Em sua tese, As Leis Fundamentais do Maranhão: Densidade Jurídica e Valor Constituinte, Santana analisa a natureza das normas sob os aspectos cronológico, territorial e normativo, ressaltando a contribuição da França Equinocial ao Constitucionalismo Americano. Ele afirma que com as Leis Fundamentais, os franceses contribuíram significativamente com o estudo do Direito Constitucional, em período denominado de “pré-constitucionalismo”, que remete ao estudo da formação do Estado Constitucional, anterior ao século XVIII.

O autor constata que as bases das normas revelam preocupações que mais tarde foram assentadas em cartas constitucionais, inclusive a Constituição da República de 1988. E assegura que as Leis Fundamentais do Maranhão precedem todas as normas escritas no continente americano que tenham por propósito a formação de um Estado.

Em seus estudos, Santana narra que as normas editadas em solo ludovicense, possuíam singularidades em sua concepção e formalização. “Todas as leis que chegavam às colônias na América chegavam, prontas, emanadas das coroas. As Leis Fundamentais foram concebidas, escritas e publicadas aqui”, afirma.

Diversas normas

O pesquisador também destaca que diversas normas aqui instituídas pelas Leis Fundamentais, antecederam e figuraram em constituições mundo afora, como “a integridade moral e física da mulher, a pena de morte, o açoite, o sossego público e o tributo, que foram conquistas do Estado moderno”, destaca.

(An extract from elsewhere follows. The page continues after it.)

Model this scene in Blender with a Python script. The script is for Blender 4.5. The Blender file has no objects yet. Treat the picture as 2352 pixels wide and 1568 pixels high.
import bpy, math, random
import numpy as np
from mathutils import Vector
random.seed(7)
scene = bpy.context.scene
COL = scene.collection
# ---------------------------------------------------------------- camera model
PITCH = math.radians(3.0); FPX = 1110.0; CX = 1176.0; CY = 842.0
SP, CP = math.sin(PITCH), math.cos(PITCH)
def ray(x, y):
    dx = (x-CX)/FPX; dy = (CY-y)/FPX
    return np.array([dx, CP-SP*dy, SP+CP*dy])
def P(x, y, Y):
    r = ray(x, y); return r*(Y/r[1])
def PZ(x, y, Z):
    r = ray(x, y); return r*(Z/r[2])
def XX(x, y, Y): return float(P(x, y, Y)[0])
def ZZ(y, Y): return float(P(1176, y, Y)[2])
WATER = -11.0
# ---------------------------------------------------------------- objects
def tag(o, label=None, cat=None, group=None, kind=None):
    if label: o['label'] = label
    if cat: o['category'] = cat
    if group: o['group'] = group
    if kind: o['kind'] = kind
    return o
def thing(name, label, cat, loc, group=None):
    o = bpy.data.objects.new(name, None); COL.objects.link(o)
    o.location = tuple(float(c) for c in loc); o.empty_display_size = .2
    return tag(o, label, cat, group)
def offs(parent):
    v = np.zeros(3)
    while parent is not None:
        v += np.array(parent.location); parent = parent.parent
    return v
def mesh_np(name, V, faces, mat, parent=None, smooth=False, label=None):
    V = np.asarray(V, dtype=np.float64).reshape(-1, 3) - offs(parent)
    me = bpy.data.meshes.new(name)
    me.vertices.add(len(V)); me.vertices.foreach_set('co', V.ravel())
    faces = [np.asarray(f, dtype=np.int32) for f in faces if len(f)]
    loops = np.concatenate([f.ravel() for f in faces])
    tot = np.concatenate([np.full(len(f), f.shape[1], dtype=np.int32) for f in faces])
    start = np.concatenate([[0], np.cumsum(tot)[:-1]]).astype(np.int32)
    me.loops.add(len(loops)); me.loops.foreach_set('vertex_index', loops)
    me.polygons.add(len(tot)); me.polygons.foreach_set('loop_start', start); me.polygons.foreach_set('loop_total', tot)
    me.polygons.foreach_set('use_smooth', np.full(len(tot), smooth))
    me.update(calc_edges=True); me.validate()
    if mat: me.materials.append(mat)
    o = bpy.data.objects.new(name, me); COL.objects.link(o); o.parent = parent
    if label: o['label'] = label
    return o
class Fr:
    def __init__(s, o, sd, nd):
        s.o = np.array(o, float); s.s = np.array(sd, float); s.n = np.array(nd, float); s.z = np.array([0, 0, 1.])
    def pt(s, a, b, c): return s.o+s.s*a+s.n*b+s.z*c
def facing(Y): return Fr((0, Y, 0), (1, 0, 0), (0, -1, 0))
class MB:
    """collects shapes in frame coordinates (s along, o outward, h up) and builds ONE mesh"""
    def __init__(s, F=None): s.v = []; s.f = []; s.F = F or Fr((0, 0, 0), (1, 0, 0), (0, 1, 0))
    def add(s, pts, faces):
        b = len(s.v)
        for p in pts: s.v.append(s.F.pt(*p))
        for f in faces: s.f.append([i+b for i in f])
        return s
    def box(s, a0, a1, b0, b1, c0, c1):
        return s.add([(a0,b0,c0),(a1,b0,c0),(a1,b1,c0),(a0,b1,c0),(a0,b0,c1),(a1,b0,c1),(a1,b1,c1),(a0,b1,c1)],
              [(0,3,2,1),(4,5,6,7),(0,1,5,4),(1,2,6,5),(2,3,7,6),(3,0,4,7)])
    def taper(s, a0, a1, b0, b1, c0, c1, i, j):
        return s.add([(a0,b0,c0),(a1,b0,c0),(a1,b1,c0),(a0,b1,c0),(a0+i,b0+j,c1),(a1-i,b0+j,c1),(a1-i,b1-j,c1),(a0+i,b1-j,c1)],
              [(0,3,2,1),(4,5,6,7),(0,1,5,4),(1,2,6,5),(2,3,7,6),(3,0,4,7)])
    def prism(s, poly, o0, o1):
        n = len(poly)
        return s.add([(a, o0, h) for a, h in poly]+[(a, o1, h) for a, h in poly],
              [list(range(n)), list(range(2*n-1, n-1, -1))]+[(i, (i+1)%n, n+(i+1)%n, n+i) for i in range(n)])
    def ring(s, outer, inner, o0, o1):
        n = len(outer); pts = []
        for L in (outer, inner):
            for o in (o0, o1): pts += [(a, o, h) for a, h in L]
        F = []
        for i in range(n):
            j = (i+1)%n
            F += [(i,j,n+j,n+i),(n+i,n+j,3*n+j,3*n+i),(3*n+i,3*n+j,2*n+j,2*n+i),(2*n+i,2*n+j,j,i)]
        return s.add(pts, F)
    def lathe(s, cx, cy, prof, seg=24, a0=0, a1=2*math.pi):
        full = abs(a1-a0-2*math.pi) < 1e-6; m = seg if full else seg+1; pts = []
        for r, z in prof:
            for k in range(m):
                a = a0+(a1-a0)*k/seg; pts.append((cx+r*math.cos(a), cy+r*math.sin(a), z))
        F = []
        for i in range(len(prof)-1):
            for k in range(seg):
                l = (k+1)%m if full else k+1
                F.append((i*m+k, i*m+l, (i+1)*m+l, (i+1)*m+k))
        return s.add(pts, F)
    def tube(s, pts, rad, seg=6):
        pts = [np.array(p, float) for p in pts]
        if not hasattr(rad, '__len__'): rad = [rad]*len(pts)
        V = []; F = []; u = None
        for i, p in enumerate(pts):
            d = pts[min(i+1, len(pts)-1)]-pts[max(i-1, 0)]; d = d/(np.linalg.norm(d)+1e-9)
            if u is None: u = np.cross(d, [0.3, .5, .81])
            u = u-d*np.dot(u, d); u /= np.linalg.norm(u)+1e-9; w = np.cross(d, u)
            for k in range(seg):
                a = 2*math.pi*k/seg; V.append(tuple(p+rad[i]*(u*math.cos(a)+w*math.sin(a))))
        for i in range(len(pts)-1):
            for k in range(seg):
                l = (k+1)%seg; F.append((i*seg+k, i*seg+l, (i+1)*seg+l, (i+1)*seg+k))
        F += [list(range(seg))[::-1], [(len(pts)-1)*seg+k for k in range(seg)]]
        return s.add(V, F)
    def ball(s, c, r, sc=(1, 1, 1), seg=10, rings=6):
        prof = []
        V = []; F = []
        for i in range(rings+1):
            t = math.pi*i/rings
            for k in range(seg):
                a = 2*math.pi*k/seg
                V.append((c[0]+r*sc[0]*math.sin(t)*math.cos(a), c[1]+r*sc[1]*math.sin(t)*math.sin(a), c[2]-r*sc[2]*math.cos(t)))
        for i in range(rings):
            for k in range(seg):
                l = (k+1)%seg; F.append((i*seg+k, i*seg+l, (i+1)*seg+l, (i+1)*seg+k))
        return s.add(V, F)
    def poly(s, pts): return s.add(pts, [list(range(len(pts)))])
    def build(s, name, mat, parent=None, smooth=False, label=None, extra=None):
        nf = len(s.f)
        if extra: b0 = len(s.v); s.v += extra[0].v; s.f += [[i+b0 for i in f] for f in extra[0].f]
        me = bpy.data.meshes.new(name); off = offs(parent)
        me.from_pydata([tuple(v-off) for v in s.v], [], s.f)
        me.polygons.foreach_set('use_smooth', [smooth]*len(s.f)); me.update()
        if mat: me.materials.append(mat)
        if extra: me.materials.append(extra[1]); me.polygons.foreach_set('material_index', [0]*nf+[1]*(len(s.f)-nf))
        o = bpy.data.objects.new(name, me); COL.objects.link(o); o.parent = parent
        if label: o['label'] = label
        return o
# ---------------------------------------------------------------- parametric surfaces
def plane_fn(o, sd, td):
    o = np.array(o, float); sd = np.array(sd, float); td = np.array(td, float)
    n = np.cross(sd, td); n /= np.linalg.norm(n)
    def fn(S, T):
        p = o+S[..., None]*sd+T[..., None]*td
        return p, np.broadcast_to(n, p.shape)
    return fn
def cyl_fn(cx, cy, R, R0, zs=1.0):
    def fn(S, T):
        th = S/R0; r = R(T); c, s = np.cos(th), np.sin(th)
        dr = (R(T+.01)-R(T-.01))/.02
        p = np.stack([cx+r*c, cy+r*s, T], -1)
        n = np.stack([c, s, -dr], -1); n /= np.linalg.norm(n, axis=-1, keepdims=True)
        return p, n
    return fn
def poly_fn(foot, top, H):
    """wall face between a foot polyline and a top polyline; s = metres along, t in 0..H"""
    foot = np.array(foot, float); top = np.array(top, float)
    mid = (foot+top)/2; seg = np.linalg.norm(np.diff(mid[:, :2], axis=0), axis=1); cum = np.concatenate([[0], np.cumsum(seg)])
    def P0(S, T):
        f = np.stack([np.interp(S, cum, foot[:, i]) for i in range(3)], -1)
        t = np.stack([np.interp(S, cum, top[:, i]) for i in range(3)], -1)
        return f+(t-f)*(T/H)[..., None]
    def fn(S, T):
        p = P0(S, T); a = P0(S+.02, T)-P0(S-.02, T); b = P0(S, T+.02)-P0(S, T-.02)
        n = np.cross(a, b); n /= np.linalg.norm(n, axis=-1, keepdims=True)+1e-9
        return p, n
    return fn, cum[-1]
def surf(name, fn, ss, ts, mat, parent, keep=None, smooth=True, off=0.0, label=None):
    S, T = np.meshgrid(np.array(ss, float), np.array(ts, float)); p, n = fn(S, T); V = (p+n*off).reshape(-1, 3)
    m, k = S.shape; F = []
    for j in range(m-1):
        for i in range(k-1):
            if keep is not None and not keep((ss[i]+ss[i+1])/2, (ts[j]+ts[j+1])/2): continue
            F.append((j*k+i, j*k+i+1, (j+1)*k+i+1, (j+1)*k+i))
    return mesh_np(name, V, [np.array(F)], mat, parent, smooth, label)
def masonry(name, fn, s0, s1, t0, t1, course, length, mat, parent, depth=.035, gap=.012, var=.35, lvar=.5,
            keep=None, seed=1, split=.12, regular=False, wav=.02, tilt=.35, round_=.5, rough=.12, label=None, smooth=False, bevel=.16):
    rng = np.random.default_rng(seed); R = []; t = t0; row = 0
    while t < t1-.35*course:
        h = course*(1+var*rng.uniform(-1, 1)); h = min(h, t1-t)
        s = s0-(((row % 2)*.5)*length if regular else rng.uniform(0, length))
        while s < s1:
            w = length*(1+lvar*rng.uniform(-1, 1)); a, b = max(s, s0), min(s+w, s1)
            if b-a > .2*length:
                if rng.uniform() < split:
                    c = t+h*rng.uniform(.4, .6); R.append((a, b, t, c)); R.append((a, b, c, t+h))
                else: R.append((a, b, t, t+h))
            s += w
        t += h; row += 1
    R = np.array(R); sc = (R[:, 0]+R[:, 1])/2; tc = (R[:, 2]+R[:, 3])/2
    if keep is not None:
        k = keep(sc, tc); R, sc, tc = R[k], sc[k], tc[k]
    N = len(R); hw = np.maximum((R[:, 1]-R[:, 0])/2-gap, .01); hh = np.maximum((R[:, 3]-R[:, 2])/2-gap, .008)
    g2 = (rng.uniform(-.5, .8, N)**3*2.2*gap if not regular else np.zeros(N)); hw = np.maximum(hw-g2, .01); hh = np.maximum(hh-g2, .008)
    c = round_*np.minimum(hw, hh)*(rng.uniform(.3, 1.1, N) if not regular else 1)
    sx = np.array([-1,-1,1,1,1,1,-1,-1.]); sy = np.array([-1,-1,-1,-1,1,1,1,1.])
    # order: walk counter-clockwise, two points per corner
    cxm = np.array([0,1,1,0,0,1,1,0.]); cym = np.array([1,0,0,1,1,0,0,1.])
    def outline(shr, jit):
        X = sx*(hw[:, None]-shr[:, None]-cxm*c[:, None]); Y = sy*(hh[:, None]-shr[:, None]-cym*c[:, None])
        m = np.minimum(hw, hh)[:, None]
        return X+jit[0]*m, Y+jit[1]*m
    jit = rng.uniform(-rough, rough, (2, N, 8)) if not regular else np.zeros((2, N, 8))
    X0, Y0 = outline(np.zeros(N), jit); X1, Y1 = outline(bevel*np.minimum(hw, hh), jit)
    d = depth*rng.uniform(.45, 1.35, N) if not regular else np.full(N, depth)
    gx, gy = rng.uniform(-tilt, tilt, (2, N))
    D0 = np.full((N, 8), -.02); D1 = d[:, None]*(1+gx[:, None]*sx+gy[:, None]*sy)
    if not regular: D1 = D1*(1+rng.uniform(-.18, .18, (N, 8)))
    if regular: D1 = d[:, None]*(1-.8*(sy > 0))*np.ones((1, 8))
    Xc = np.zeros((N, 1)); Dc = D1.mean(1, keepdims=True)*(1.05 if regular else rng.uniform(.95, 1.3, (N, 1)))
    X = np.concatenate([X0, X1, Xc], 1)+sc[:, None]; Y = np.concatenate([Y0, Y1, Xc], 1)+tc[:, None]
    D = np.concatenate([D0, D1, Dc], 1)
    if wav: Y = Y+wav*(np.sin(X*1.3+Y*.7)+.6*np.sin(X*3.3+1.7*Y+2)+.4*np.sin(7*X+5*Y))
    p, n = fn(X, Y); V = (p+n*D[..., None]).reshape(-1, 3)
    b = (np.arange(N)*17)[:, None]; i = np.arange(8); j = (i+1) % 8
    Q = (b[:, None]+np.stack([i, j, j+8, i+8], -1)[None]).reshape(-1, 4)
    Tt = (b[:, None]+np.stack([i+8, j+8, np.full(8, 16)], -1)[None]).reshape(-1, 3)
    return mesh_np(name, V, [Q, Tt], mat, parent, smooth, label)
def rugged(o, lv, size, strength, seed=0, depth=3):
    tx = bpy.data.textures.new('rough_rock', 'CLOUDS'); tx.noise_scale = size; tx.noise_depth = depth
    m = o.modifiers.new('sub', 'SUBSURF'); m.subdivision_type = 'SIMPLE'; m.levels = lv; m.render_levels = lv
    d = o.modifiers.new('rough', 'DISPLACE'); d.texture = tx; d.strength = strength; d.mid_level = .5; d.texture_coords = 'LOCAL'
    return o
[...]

Essa também foi a posição adotada por Coutinho, que afirma: “Que se saiba, nas três Américas – Central, do Norte e Sul – as Leis Fundamentais do Maranhão foram as primeiras com esse caráter constitucional publicadas em nosso hemisfério”.

Embora persistam as controvérsias acerca da fundação de São Luís por franceses, bem como os mitos que rondam as batalhas que se sucederam frente aos lusitanos, é inegável o pioneirismo das normas constitucionais. Assim, não se pode negar o fato de que a instituição das Leis Fundamentais está na base da história do Poder Judiciário no Maranhão, quiçá nas américas, servindo, até os dias atuais como fonte de estudos para o ramo constitucional do Direito.